— BEGIN —

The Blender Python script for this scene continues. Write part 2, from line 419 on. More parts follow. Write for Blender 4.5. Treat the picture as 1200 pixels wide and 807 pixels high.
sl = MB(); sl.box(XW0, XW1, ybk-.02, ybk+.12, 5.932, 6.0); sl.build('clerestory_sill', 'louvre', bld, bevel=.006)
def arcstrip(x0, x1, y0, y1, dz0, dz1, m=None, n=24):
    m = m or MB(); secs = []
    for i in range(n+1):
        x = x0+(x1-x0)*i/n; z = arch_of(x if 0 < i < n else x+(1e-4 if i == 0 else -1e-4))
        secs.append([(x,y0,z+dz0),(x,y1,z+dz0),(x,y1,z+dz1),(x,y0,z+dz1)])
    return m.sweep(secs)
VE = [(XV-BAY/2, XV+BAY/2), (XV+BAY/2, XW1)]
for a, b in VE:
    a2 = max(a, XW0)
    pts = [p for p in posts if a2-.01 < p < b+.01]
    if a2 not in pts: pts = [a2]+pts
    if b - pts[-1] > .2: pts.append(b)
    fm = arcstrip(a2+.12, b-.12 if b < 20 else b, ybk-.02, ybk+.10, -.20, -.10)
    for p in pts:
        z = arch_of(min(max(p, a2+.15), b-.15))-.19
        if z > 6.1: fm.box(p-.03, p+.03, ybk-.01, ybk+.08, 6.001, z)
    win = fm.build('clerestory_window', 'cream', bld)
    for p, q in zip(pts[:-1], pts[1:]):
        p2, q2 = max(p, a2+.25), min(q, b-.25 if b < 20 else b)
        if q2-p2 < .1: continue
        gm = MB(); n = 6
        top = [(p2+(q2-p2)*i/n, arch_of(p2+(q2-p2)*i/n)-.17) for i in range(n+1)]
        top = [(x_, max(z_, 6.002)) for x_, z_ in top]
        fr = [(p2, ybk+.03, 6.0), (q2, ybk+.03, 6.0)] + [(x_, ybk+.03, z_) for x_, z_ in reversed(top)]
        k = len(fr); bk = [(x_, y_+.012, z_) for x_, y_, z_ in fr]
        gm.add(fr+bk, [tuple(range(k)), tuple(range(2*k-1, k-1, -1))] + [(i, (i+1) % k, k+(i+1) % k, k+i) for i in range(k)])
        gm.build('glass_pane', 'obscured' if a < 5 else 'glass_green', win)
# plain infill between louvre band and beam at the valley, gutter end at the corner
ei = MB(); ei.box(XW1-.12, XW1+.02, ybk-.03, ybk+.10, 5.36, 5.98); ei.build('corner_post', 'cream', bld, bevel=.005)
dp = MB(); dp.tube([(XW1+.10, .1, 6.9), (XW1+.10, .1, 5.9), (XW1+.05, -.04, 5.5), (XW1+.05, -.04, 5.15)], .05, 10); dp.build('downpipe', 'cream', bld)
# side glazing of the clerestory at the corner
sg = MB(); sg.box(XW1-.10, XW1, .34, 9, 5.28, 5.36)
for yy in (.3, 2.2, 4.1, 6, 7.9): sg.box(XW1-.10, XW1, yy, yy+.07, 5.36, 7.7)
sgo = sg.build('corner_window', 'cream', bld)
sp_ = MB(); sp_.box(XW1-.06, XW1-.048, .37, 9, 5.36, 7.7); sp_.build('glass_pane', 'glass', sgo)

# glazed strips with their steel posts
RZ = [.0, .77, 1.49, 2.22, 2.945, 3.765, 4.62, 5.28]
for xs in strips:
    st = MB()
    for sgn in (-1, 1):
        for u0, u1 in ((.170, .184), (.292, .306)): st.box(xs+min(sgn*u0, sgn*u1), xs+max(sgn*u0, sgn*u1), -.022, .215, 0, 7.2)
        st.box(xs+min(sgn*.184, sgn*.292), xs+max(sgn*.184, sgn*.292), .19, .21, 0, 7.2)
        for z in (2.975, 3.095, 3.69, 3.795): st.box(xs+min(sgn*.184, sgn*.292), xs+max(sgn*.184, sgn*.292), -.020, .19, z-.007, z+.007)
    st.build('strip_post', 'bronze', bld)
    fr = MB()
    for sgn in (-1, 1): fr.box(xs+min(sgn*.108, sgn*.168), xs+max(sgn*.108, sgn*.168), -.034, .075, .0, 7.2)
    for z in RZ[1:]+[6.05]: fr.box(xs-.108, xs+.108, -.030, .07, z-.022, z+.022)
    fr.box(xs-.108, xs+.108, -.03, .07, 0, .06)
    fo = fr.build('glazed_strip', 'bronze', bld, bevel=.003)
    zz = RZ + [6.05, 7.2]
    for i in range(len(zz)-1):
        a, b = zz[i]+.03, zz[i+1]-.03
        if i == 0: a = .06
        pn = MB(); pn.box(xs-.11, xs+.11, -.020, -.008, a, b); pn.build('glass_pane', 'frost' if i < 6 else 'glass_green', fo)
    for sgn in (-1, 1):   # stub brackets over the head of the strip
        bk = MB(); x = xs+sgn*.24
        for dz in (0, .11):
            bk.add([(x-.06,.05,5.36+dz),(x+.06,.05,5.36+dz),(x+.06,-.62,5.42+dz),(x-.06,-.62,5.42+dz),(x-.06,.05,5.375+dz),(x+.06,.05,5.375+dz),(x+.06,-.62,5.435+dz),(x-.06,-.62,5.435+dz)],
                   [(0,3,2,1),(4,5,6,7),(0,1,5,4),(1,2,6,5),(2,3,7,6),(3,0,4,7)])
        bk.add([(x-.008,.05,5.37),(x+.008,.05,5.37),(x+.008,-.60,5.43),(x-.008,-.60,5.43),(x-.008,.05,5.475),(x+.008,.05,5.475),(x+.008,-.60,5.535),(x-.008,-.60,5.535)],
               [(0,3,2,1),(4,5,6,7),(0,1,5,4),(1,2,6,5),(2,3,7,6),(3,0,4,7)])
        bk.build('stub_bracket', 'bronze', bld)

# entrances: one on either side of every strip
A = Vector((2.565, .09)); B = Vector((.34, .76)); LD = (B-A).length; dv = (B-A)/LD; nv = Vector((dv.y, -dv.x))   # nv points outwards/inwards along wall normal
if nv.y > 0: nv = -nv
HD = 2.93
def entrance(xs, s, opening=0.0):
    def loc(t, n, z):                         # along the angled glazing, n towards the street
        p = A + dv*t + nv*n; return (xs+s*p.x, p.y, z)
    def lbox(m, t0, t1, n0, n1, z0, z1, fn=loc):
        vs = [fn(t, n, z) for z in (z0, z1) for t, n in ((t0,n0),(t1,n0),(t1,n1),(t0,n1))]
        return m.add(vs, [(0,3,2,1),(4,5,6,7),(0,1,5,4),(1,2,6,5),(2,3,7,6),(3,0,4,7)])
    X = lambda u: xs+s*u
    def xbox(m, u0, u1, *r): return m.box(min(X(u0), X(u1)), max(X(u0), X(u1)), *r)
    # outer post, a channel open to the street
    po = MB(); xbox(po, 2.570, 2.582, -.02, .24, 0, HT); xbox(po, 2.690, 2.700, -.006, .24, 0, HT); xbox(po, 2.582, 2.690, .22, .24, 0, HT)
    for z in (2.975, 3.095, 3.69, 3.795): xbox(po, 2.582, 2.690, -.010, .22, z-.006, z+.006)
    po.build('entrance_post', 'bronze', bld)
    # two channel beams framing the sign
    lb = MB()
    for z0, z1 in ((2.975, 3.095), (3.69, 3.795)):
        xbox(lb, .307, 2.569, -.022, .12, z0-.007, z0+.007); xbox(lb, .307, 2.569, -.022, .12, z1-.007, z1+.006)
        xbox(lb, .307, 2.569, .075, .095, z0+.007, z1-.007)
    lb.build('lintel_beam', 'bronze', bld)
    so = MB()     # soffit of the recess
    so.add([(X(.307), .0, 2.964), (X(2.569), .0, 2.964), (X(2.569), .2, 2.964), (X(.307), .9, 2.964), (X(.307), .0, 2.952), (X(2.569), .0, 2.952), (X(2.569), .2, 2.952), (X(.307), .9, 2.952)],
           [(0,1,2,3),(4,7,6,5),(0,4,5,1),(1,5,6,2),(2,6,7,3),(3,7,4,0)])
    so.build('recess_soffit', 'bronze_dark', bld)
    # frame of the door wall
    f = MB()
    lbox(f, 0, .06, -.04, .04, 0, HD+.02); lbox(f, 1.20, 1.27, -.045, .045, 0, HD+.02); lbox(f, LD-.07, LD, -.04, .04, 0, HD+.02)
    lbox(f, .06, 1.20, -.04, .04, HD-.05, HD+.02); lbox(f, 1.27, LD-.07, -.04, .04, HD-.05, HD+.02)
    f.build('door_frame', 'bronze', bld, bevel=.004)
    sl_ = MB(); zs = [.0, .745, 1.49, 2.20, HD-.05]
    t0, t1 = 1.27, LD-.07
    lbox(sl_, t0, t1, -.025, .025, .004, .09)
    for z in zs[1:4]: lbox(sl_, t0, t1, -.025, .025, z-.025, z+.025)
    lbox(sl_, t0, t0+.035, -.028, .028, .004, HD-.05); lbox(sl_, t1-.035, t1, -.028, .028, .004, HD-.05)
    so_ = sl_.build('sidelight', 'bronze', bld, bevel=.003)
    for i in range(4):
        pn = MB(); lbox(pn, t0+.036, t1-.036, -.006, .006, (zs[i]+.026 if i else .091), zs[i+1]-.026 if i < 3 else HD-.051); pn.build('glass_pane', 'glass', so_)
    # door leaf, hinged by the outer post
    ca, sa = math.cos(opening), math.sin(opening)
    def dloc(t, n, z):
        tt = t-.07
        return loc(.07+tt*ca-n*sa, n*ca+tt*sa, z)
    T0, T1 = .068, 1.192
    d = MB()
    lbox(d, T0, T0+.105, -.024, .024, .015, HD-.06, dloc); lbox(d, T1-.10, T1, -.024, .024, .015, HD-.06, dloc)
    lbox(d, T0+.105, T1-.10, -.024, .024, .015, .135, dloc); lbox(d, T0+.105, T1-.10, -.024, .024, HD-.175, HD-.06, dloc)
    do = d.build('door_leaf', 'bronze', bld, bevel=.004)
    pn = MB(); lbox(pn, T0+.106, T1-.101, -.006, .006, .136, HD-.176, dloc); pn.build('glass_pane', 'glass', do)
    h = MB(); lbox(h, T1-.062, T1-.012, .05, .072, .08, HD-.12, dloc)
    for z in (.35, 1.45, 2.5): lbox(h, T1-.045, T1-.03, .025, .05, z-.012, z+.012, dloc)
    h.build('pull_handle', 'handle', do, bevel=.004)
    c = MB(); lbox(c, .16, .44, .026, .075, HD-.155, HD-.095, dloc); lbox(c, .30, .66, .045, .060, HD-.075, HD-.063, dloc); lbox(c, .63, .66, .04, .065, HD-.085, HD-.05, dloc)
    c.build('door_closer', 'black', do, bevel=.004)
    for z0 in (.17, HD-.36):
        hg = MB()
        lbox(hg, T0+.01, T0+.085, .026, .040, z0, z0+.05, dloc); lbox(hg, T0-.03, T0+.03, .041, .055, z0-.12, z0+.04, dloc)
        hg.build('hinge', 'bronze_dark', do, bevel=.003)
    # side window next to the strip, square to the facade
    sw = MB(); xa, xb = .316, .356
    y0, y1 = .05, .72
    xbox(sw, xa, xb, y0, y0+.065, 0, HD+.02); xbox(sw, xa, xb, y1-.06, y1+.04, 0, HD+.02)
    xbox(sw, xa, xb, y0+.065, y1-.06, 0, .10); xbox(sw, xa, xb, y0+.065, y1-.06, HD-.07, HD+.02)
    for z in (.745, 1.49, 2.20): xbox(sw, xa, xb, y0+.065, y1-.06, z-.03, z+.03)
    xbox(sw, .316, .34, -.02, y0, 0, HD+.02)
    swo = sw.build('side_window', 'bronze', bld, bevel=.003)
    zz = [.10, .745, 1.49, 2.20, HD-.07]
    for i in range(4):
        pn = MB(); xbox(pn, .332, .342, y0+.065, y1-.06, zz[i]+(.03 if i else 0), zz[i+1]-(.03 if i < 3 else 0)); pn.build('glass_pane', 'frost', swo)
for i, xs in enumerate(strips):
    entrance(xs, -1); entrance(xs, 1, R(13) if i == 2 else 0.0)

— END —

§ Goal of the exercise: Give back, exactly as written, each line from the one that contains "of the recess" through the one that contains "[(0,1,2,3),(4,7,6,5),(0,4,5,1),(1,5,6,2),(2,6,7,3),(3,7,4,0)])".

§ Response to this exercise:
    so = MB()     # soffit of the recess
    so.add([(X(.307), .0, 2.964), (X(2.569), .0, 2.964), (X(2.569), .2, 2.964), (X(.307), .9, 2.964), (X(.307), .0, 2.952), (X(2.569), .0, 2.952), (X(2.569), .2, 2.952), (X(.307), .9, 2.952)],
           [(0,1,2,3),(4,7,6,5),(0,4,5,1),(1,5,6,2),(2,6,7,3),(3,7,4,0)])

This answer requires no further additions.